モノレールで万博公園に降り、公園の中のレストランまで歩く。毎回、太陽の塔に目が行ったが、アホだったわたしは太陽の塔がなんたるかを知らなかったので、「なんか変なのがあるな……」としか思わなかった。

岡本太郎の太陽の塔

感受性が死に絶えているとしか思えない。森見登美彦氏なんて「太陽の塔」という作品で日本ファンタジー大賞を受賞したというのに。絶望的な感性の差を感じる。

スピッツのインディゴ地平線はそのときよく聴いていたアルバムで、勝手に秋に合うなあと思っていた。今思えば収録曲の「渚」は完全に夏の曲だし、「チェリー」は春の曲だと思う。

ちなみに「バニーガール」は冬の曲。あれ、秋は?

感性が狂っているとしか言いようがない(このときの自分を擁護するなら、スピッツの曲に感じる切なさは全体的に秋っぽい)。このときの後遺症でチェリーは秋の曲にしか感じなくなってしまった。

このレストランのバイトに秋のイメージしかないということは冬が来る前に辞めてしまったのだろう。基本的に何のバイトも向いていないのだが、飲食店のバイト(ホール)は、致命的に向いていないところがある。

わたしは短期記憶が極端に弱い。そのぶん長期記憶に強いため、ペーパーテストの採点では頭のいい人になることができるのだが、短期記憶で勝負させてしまうと究極のアホになる。

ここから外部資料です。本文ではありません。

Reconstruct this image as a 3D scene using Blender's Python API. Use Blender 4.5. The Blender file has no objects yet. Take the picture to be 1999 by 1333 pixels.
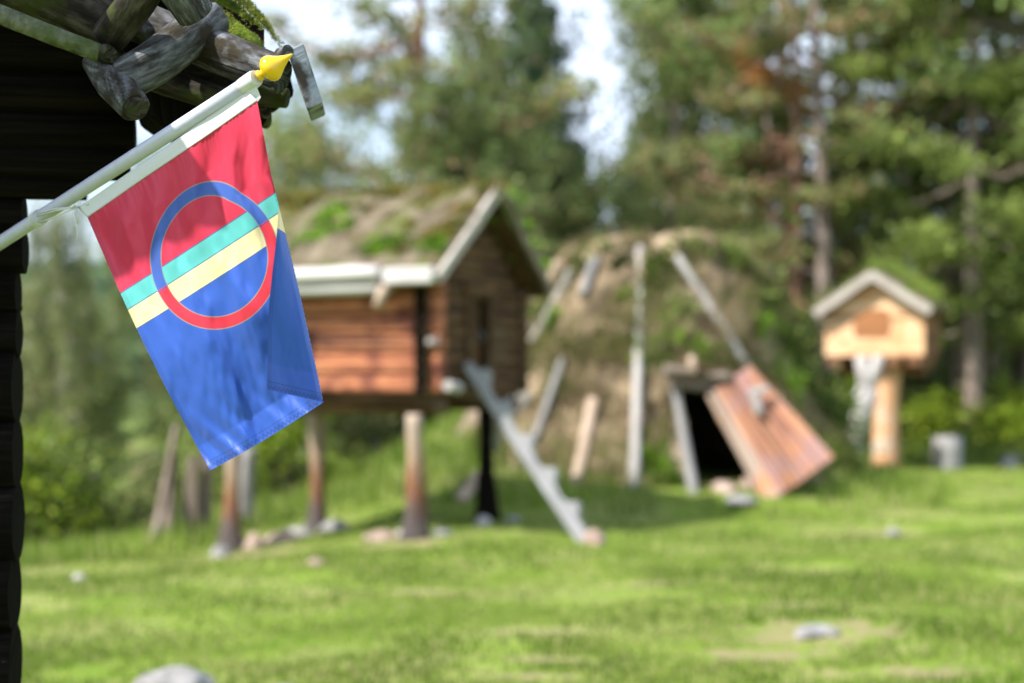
import bpy, math, random
import numpy as np
from mathutils import Vector, Matrix, Quaternion
from mathutils import noise as mnoise
R = math.radians
random.seed(7)
rng = np.random.default_rng(7)
scene = bpy.context.scene
COL = scene.collection

# ------------------------------------------------------------------ camera, sky, sun, exposure
FPX = 2776.0; HORIZON = 722.0; EYE = 1.6
cam_d = bpy.data.cameras.new('camera'); cam = bpy.data.objects.new('camera', cam_d); COL.objects.link(cam)
cam.location = (0, 0, EYE); cam.rotation_euler = (R(90), 0, 0)
cam_d.sensor_width = 36; cam_d.lens = FPX / 1999 * 36
cam_d.shift_y = (HORIZON - 666.5) / 1999
cam_d.clip_start = 0.05; cam_d.clip_end = 6000
cam_d.dof.use_dof = True; cam_d.dof.focus_distance = 2.62; cam_d.dof.aperture_fstop = 1.75
scene.camera = cam

SUN = Vector((-0.575, -0.30, 0.76)).normalized()
sun_d = bpy.data.lights.new('sun', 'SUN'); sun_d.energy = 4.8; sun_d.angle = R(0.6); sun_d.color = (1.0, 0.94, 0.86)
sun = bpy.data.objects.new('sun', sun_d); COL.objects.link(sun); sun.location = (-20, -10, 30)
sun.rotation_euler = SUN.to_track_quat('Z', 'Y').to_euler()

w = bpy.data.worlds.new('World'); scene.world = w; w.use_nodes = True
nt = w.node_tree; nt.nodes.clear()
wo = nt.nodes.new('ShaderNodeOutputWorld'); bg = nt.nodes.new('ShaderNodeBackground'); bg.inputs['Strength'].default_value = 0.115
sky = nt.nodes.new('ShaderNodeTexSky'); sky.sky_type = 'NISHITA'; sky.sun_disc = False
sky.sun_elevation = math.asin(SUN.z); sky.sun_rotation = math.atan2(SUN.x, SUN.y)
sky.air_density = 1.0; sky.dust_density = 1.5
tc = nt.nodes.new('ShaderNodeTexCoord'); mp = nt.nodes.new('ShaderNodeMapping'); mp.inputs['Scale'].default_value = (1.0, 1.0, 2.6)
nz = nt.nodes.new('ShaderNodeTexNoise'); nz.inputs['Scale'].default_value = 4.5; nz.inputs['Detail'].default_value = 6; nz.inputs['Roughness'].default_value = 0.55
cr = nt.nodes.new('ShaderNodeValToRGB'); cr.color_ramp.elements[0].position = 0.36; cr.color_ramp.elements[1].position = 0.60
cr.color_ramp.elements[0].color = (0.12,)*3 + (1,)
mx = nt.nodes.new('ShaderNodeMix'); mx.data_type = 'RGBA'; mx.inputs['B'].default_value = (5.4, 6.2, 7.6, 1)
L = nt.links.new
L(tc.outputs['Generated'], mp.inputs['Vector']); L(mp.outputs[0], nz.inputs['Vector']); L(nz.outputs['Fac'], cr.inputs[0])
L(cr.outputs[0], mx.inputs['Factor']); L(sky.outputs[0], mx.inputs['A']); L(mx.outputs['Result'], bg.inputs['Color']); L(bg.outputs[0], wo.inputs[0])

vs = scene.view_settings; vs.view_transform = 'Standard'; vs.look = 'None'; vs.gamma = 1; vs.exposure = 1.0
scene.cycles.max_bounces = 6; scene.cycles.transparent_max_bounces = 8
scene.cycles.sample_clamp_indirect = 4

# ------------------------------------------------------------------ helpers
def P(px, py, d):
    """the point seen at a photograph pixel, d metres in front of the camera"""
    return Vector(((px - 999.5) / FPX * d, d, EYE - (py - HORIZON) / FPX * d))

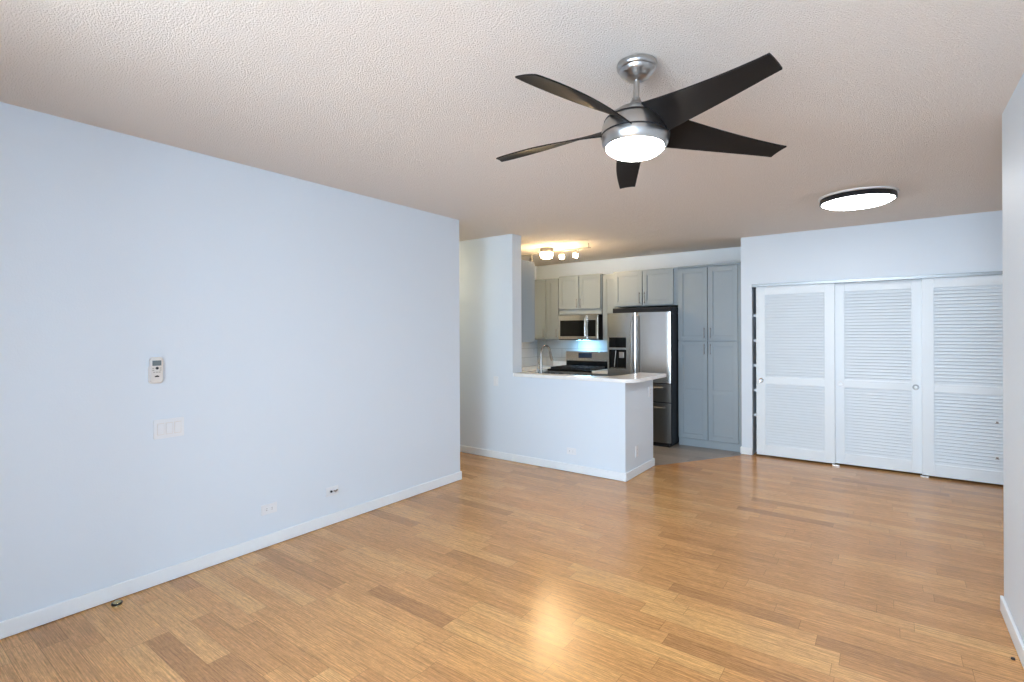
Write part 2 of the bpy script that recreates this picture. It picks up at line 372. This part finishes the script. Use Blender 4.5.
# ------------------------------------------------------------------ other ceiling lights
DX, DY = -0.215, 5.25
dl = thing('ceiling_light', 'round flush ceiling light with a dark rim in front of the closet', 'ceiling light', (DX, DY, H))
link('backplate', MB().lathe([(0, H-0.001), (0.285, H-0.001), (0.285, H-0.012), (0.27, H-0.016), (0, H-0.016)], (DX, DY, 0), 64), 'plate', dl, smooth=True)
link('rim', MB().lathe([(0.262, H-0.014), (0.272, H-0.014), (0.276, H-0.055), (0.262, H-0.057), (0.262, H-0.014)], (DX, DY, 0), 64), 'dark', dl, smooth=True)
link('diffuser', MB().lathe([(0.262, H-0.045), (0.261, H-0.056), (0.22, H-0.076), (0.15, H-0.087), (0.06, H-0.092), (0, H-0.093)], (DX, DY, 0), 64), 'disc_glow', dl, smooth=True)

tl = thing('track_light', 'warm lit kitchen track light on a thin nickel rail', 'track light', (-3.75, 5.95, H))
TZ = 2.598
link('rail', MB().tube([(-4.35, 5.96, TZ), (-3.10, 5.93, TZ)], 0.007, 10).cyl((-3.13, 5.93, TZ), (-3.13, 5.93, H), 0.008).cyl((-4.3, 5.96, TZ), (-4.3, 5.96, H), 0.008), 'nickel', tl, smooth=True)
link('mounting_plate', MB().lathe([(0, H-0.001), (0.09, H-0.001), (0.09, H-0.02), (0.10, H-0.05), (0.10, H-0.062), (0, H-0.062)], (-3.79, 5.95, 0)), 'nickel', tl, smooth=True)
link('glass_shade', MB().lathe([(0, H-0.062), (0.080, H-0.062), (0.086, H-0.085), (0.080, H-0.122), (0.055, H-0.135), (0, H-0.140)], (-3.79, 5.95, 0)), 'warm_glow', tl, smooth=True)
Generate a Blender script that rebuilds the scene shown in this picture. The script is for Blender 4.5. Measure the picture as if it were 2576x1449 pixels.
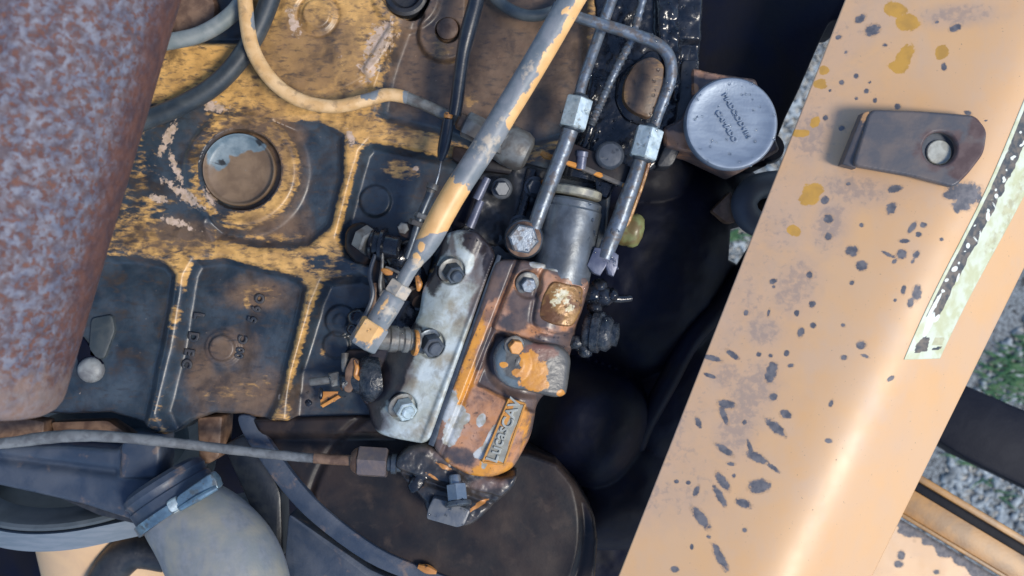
import bpy, bmesh, math, random
import numpy as np
from mathutils import Vector, Matrix

random.seed(4)
rng = np.random.default_rng(7)
for o in list(bpy.data.objects):
    bpy.data.objects.remove(o)
scene = bpy.context.scene
C = scene.collection

# ------------------------------------------------------------------ camera, world, sun, exposure
# Lengths below are in steps of 0.25 mm; the camera hangs 0.625 m above the side of the engine block (z = 0)
# and looks straight down past the engine to the ground.
S, H, CX, CY = 0.00025, 2500.0, 1288.0, 724.5
cam = bpy.data.cameras.new("camera")
cam_o = bpy.data.objects.new("camera", cam)
C.objects.link(cam_o)
cam_o.location = (0, 0, H * S)
cam.sensor_width = 36.0
cam.lens = 36.0 * H / 2576.0
cam.clip_start, cam.clip_end = 0.01, 200.0
cam.dof.use_dof = True
cam.dof.focus_distance = (H - 70) * S
cam.dof.aperture_fstop = 8.0
scene.camera = cam_o

SUN_EL, SUN_AZ = math.radians(54), math.radians(118)      # azimuth measured from +Y towards +X
world = bpy.data.worlds.new("World")
scene.world = world
world.use_nodes = True
wn = world.node_tree
sky = wn.nodes.new("ShaderNodeTexSky")
sky.sky_type = 'NISHITA'
sky.sun_disc = False
sky.sun_elevation = SUN_EL
sky.sun_rotation = SUN_AZ
sky.dust_density = 0.6
sky.ozone_density = 4.0
bgn = wn.nodes["Background"]
bgn.inputs["Strength"].default_value = 0.14
wn.links.new(sky.outputs[0], bgn.inputs[0])
sun = bpy.data.lights.new("sun", 'SUN')
sun.energy = 2.1
sun.angle = math.radians(16)
sun.color = (1.0, 0.93, 0.82)
sun_o = bpy.data.objects.new("sun", sun)
C.objects.link(sun_o)
sdir = Vector((math.sin(SUN_AZ) * math.cos(SUN_EL), math.cos(SUN_AZ) * math.cos(SUN_EL), math.sin(SUN_EL)))
sun_o.rotation_euler = sdir.to_track_quat('Z', 'Y').to_euler()
sun_o.location = sdir * 3
scene.view_settings.view_transform = 'Standard'
scene.view_settings.look = 'None'
scene.view_settings.exposure = 0.5
scene.view_settings.gamma = 1.0

# ------------------------------------------------------------------ geometry helpers
def K(z):
    return (H - z) / H

def W(x, y, z, kz=None):
    k = K(z if kz is None else kz)
    return Vector(((x - CX) * k * S, (CY - y) * k * S, z * S))

def vnoise(x, y, feat, octaves=3, seed=0):
    out = np.zeros_like(np.asarray(x, float)); amp = 1.0; tot = 0
    for o in range(octaves):
        u, v = x / feat + 37.7 * seed + 11.3 * o, y / feat + 91.1 * seed + 5.9 * o
        iu, iv = np.floor(u), np.floor(v)
        fu, fv = u - iu, v - iv
        fu, fv = fu * fu * (3 - 2 * fu), fv * fv * (3 - 2 * fv)
        def h(a, b):
            q = np.sin(a * 127.1 + b * 311.7 + seed * 17.3) * 43758.5453
            return q - np.floor(q)
        n = (h(iu, iv) * (1 - fu) + h(iu + 1, iv) * fu) * (1 - fv) + (h(iu, iv + 1) * (1 - fu) + h(iu + 1, iv + 1) * fu) * fv
        out += n * amp; tot += amp; amp *= 0.5; feat *= 0.5
    return out / tot

def sdf(poly, x, y, r=0.0):
    """signed distance to a polygon, negative inside"""
    p = np.array(poly, float); n = len(p)
    d = np.full(x.shape, 1e18); s = np.ones(x.shape)
    j = n - 1
    for i in range(n):
        ex, ey = p[j] - p[i]
        wx, wy = x - p[i, 0], y - p[i, 1]
        t = np.clip((wx * ex + wy * ey) / (ex * ex + ey * ey + 1e-9), 0, 1)
        d = np.minimum(d, (wx - ex * t) ** 2 + (wy - ey * t) ** 2)
        c1, c2, c3 = y >= p[i, 1], y < p[j, 1], ex * wy > ey * wx
        flip = (c1 & c2 & c3) | (~c1 & ~c2 & ~c3)
        s = np.where(flip, -s, s)
        j = i
    return s * np.sqrt(d) - r

def sstep(a, b, x):
    t = np.clip((x - a) / (b - a), 0, 1)
    return t * t * (3 - 2 * t)

def smooth_poly(poly, n=6, closed=True):
    p = [Vector(q) for q in poly]; m = len(p); out = []
    rngi = range(m) if closed else range(m - 1)
    for i in rngi:
        if closed:
            a, b, c, d = p[(i - 1) % m], p[i], p[(i + 1) % m], p[(i + 2) % m]
        else:
            a, b, c, d = p[max(i - 1, 0)], p[i], p[i + 1], p[min(i + 2, m - 1)]
        for k in range(n):
            t = k / n
            out.append(0.5 * (2 * b + (c - a) * t + (2 * a - 5 * b + 4 * c - d) * t * t + (3 * b - a - 3 * c + d) * t ** 3))
    if not closed:
        out.append(p[-1])
    return out

def round_poly(poly, r, n=4):
    """polygon with its corners rounded to radius about r"""
    out = []; m = len(poly)
    for i in range(m):
        a, b, c = Vector(poly[i - 1][:2]), Vector(poly[i][:2]), Vector(poly[(i + 1) % m][:2])
        u, v = (a - b), (c - b)
        q = min(r, u.length * 0.45, v.length * 0.45)
        p0, p2 = b + u.normalized() * q, b + v.normalized() * q
        for k in range(n + 1):
            t = k / n
            out.append(tuple(p0 * (1 - t) ** 2 + b * 2 * t * (1 - t) + p2 * t * t))
    return out

def frame_for(d):
    d = d.normalized()
    a = Vector((0, 0, 1)) if abs(d.z) < 0.9 else Vector((1, 0, 0))
    u = d.cross(a).normalized()
    return u, d.cross(u).normalized()

def tube(bm, pts, r, segs=14, sub=6, caps=True, wob=0.0, seed=0):
    """round bar through pts (x, y, z); r = one radius or one per point"""
    rs = r if isinstance(r, (list, tuple)) else [r] * len(pts)
    q = [(p[0], p[1], p[2], rs[i]) for i, p in enumerate(pts)]
    sm = smooth_poly([Vector(v) for v in q], sub, False) if sub > 1 else [Vector(v) for v in q]
    P = [W(v[0], v[1], v[2]) for v in sm]
    R = [v[3] * K(v[2]) * S for v in sm]
    rings = []; u = None
    rn = random.Random(seed)
    for i, p in enumerate(P):
        d = (P[min(i + 1, len(P) - 1)] - P[max(i - 1, 0)]).normalized()
        if u is None:
            u, v = frame_for(d)
        else:
            u = (u - d * u.dot(d)).normalized(); v = d.cross(u)
        w = 1 + (rn.uniform(-wob, wob) if wob else 0)
        rings.append([bm.verts.new(p + (u * math.cos(2 * math.pi * k / segs) + v * math.sin(2 * math.pi * k / segs)) * R[i] * w) for k in range(segs)])
    for a, b in zip(rings, rings[1:]):
        for k in range(segs):
            bm.faces.new((a[k], a[(k + 1) % segs], b[(k + 1) % segs], b[k]))
    if caps:
        bm.faces.new(list(reversed(rings[0]))); bm.faces.new(rings[-1])

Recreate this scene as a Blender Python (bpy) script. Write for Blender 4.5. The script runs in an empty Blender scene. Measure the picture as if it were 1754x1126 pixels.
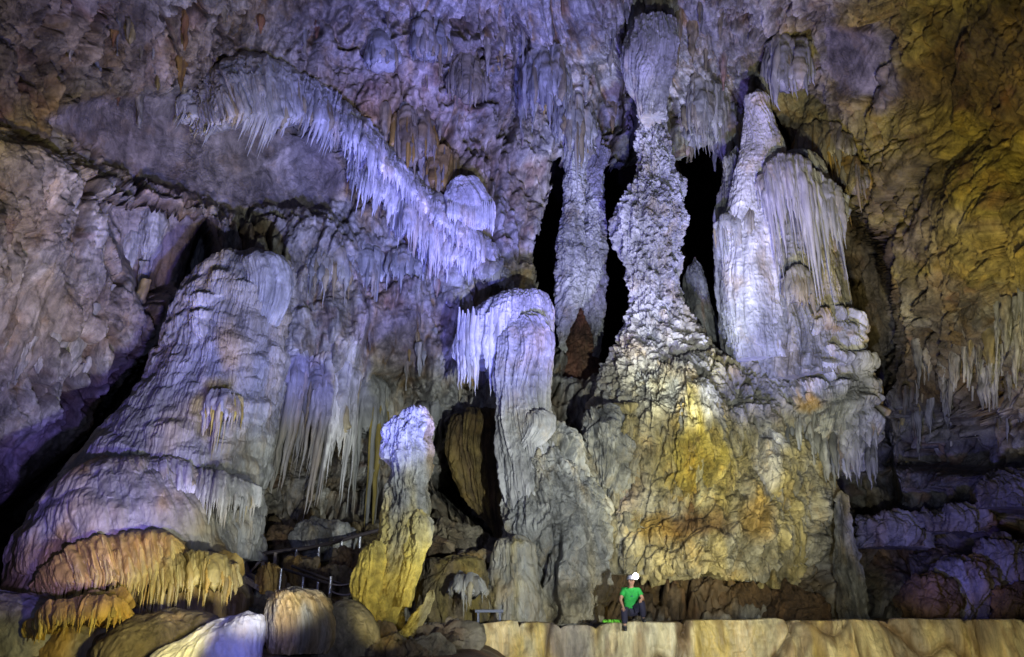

お客さんからの注文をびっくりするほど覚えられない。

昔、「笑う犬」というコント番組で、
「ハンバークセット、ごはん少なめ、ドリンクバー付けて」「こっちはカレーライス、食後にコーヒー」みたいな注文に対し、
「ええっと…、繰り返させていただきます……。メキシカンピラフ100個ですね」
みたいなネタがあったが、本当にそのレベルだ。

この店は食券制だったので、弱点が完全には露呈しなかったのだけど、他のスタッフとのコミュニケーションがうまくいかず、ギリギリの感じだった。

さらには、短期記憶とか関係なく、年の近い同僚のバイトをおもいっきり怒らせてしまった。

関西太郎くん「XXくんは彼女いるの?」
わたし「(わたしはもちろんいないけれど)えっ、関西太郎くんはいないんですか?」
関西太郎くん「むかつくな! カッコいいやつは何もしなくても彼女ができるんだろうな!」
わたしが( )の部分を省略してしまったために、コミュニケーションが崩壊した。関西太郎くん目線では、「そんなのいるに決まってるじゃん! えっ! 君はいないの?」に聞こえてしまったのだ。
※カッコいいというのは、あくまで関西太郎くんの感想です

コミュニケーションに激しく失敗したわたしは、いろいろ居たたまれなくなり、少ししてからバイト先を去った。

言語化能力を獲得した今のわたしから関西太郎くんに伝えよう。

「君は認識が甘い! 甘すぎる! 女子ならいざ知らず、男は見た目だけで彼女ができるなんてことはありえない。少なくともコミュ障には無理だ! ただ、何もしなくても彼女ができる状況というのはたしかにある。
『理系出身で女子に慣れていないが、普通の性格、かつ、そこそこ以上の見た目の人が、有名企業に入社した後』だ」

それも切ない話だな……。
関西太郎よ、一緒にチェリーを聴こう。
これは俺たちにとっての切ない秋の歌だ。